===== Excerpted data =====

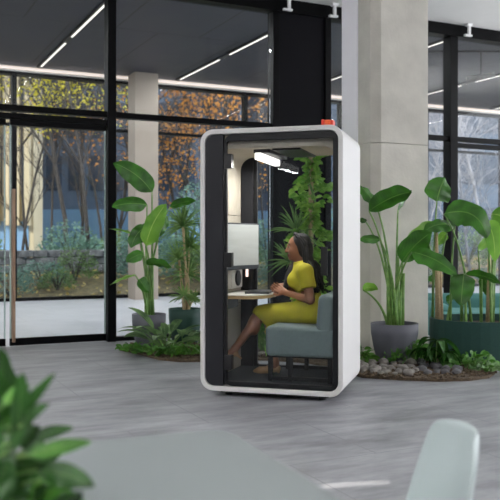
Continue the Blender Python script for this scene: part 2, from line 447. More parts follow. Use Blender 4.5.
# unseen ceiling slot, added to shape a sun stripe on the floor by the chair
s0, s1 = Vector((.36, 4.215, 0)), Vector((.76, 4.305, 0)); sw = Vector((-.015, .052, 0))
SLOT = [p + sd * (4.72 / sd.z) for p in (s0 - sw, s1 - sw, s1 + sw, s0 + sw)]
UW2 = 1.282; YW2 = 7.43
struct('floor', MB().box(-13, 20, -14, 0, -.1, 0), M['floor'], WF, label='grey polished concrete floor of the lounge', cat='floor')
struct('wall_back', MB().box(-13, 13, -14, -13.8, -.1, 4.7), M['wall_grey'], WF, label='grey back wall of the lounge', cat='wall')
struct('wall_left', MB().box(-13, -12.8, -14, 0, -.1, 4.7), M['wall_grey'], WF, label='grey left wall of the lounge', cat='wall')
struct('floor_lobby', MB().box(-13, 26, .0, YW2 + .1, -.1, -.002), M['lobby_floor'], WF, label='pale paved floor between the two glass walls', cat='floor')
sl = [WF.inverted() @ p for p in SLOT]
oc = [(-13, -14), (13, -14), (13, -.1), (-13, -.1)]; ic = [(p.x, p.y) for p in sl]
cm = MB(); cm.add([(x, y, z) for z in (4.7, 4.74) for q in (oc, ic) for x, y in q],
    [f for i in range(4) for j in [(i + 1) % 4] for f in ((j, i, 4 + i, 4 + j), (8 + i, 8 + j, 12 + j, 12 + i), (i, j, 8 + j, 8 + i), (4 + j, 4 + i, 12 + i, 12 + j))])
struct('ceiling', cm, M['ceiling'], WF, label='white ceiling of the lounge', cat='ceiling')
struct('ceiling_lobby', MB().box(-13, 26, -.1, YW2 + .25, 4.97, 5.3), M['soffit'], WF, label='dark panelled ceiling of the lobby beyond the glass', cat='ceiling')
struct('trim_1', MB().box(-13, 26, YW2 - .2, YW2 - .12, 4.86, 4.985), M['fascia'], WF, label='cream strip along the far edge of the dark lobby ceiling', cat='trim')
struct('trim_light', MB().box(-13, 26, YW2 - .215, YW2 - .2, 4.895, 4.945), M['glow'], WF, label='thin warm glow added along the cream edge of the lobby ceiling', cat='added glow')  # glowing strip added to brighten the cream fascia edge
struct('trim_2', MB().box(-13, 26, YW2 - .12, YW2 + .12, 4.80, 4.97), M['black'], WF, label='black head of the outer glass wall', cat='trim')
struct('trim_3', MB().box(-13, 20, -.12, .08, 4.52, 4.72).box(-13, 20, -.02, .1, 4.7, 4.97), M['black'], WF, label='black steel head above the inner glass wall', cat='trim')

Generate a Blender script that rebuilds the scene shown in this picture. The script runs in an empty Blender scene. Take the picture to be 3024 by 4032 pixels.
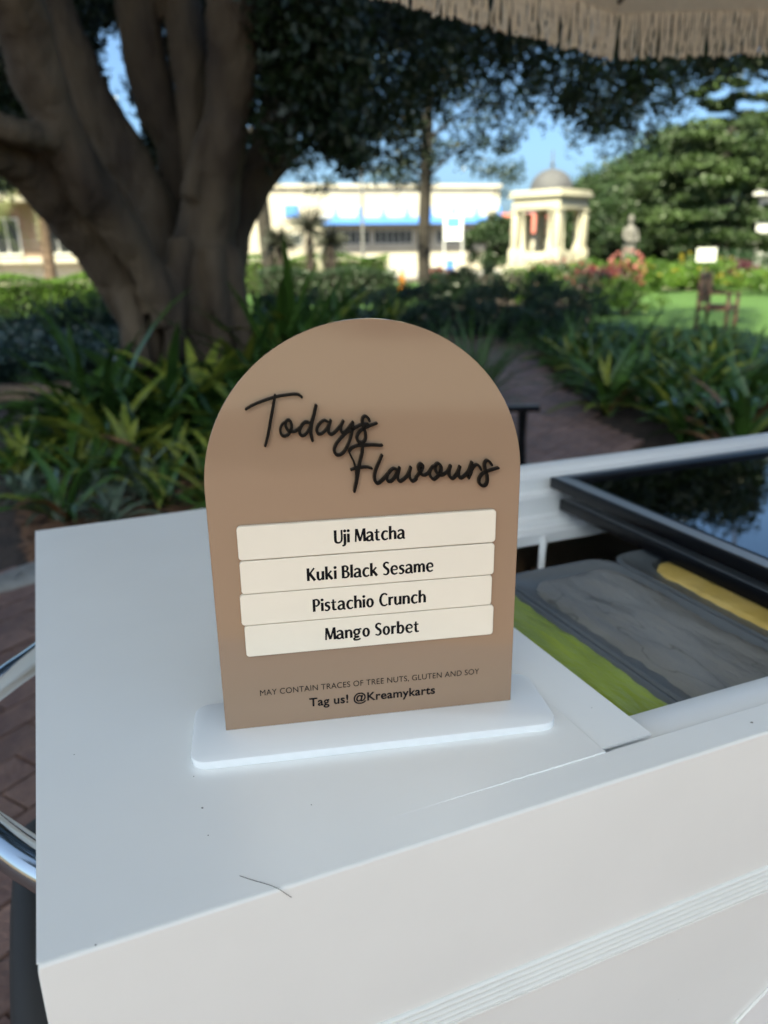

=====

Stated problem
Keep the pictures out of the copy and return the rest of the data above exactly.

Solution to this problem
Continue the Blender Python script for this scene: part 2, from line 447. More parts follow. Use Blender 4.5.
# unseen ceiling slot, added to shape a sun stripe on the floor by the chair
s0, s1 = Vector((.36, 4.215, 0)), Vector((.76, 4.305, 0)); sw = Vector((-.015, .052, 0))
SLOT = [p + sd * (4.72 / sd.z) for p in (s0 - sw, s1 - sw, s1 + sw, s0 + sw)]
UW2 = 1.282; YW2 = 7.43
struct('floor', MB().box(-13, 20, -14, 0, -.1, 0), M['floor'], WF, label='grey polished concrete floor of the lounge', cat='floor')
struct('wall_back', MB().box(-13, 13, -14, -13.8, -.1, 4.7), M['wall_grey'], WF, label='grey back wall of the lounge', cat='wall')
struct('wall_left', MB().box(-13, -12.8, -14, 0, -.1, 4.7), M['wall_grey'], WF, label='grey left wall of the lounge', cat='wall')
struct('floor_lobby', MB().box(-13, 26, .0, YW2 + .1, -.1, -.002), M['lobby_floor'], WF, label='pale paved floor between the two glass walls', cat='floor')
sl = [WF.inverted() @ p for p in SLOT]
oc = [(-13, -14), (13, -14), (13, -.1), (-13, -.1)]; ic = [(p.x, p.y) for p in sl]
cm = MB(); cm.add([(x, y, z) for z in (4.7, 4.74) for q in (oc, ic) for x, y in q],
    [f for i in range(4) for j in [(i + 1) % 4] for f in ((j, i, 4 + i, 4 + j), (8 + i, 8 + j, 12 + j, 12 + i), (i, j, 8 + j, 8 + i), (4 + j, 4 + i, 12 + i, 12 + j))])
struct('ceiling', cm, M['ceiling'], WF, label='white ceiling of the lounge', cat='ceiling')
struct('ceiling_lobby', MB().box(-13, 26, -.1, YW2 + .25, 4.97, 5.3), M['soffit'], WF, label='dark panelled ceiling of the lobby beyond the glass', cat='ceiling')
struct('trim_1', MB().box(-13, 26, YW2 - .2, YW2 - .12, 4.86, 4.985), M['fascia'], WF, label='cream strip along the far edge of the dark lobby ceiling', cat='trim')
struct('trim_light', MB().box(-13, 26, YW2 - .215, YW2 - .2, 4.895, 4.945), M['glow'], WF, label='thin warm glow added along the cream edge of the lobby ceiling', cat='added glow')  # glowing strip added to brighten the cream fascia edge
struct('trim_2', MB().box(-13, 26, YW2 - .12, YW2 + .12, 4.80, 4.97), M['black'], WF, label='black head of the outer glass wall', cat='trim')
struct('trim_3', MB().box(-13, 20, -.12, .08, 4.52, 4.72).box(-13, 20, -.02, .1, 4.7, 4.97), M['black'], WF, label='black steel head above the inner glass wall', cat='trim')

Generate a Blender script that rebuilds the scene shown in this picture. The script runs in an empty Blender scene. Take the picture to be 3024 by 4032 pixels.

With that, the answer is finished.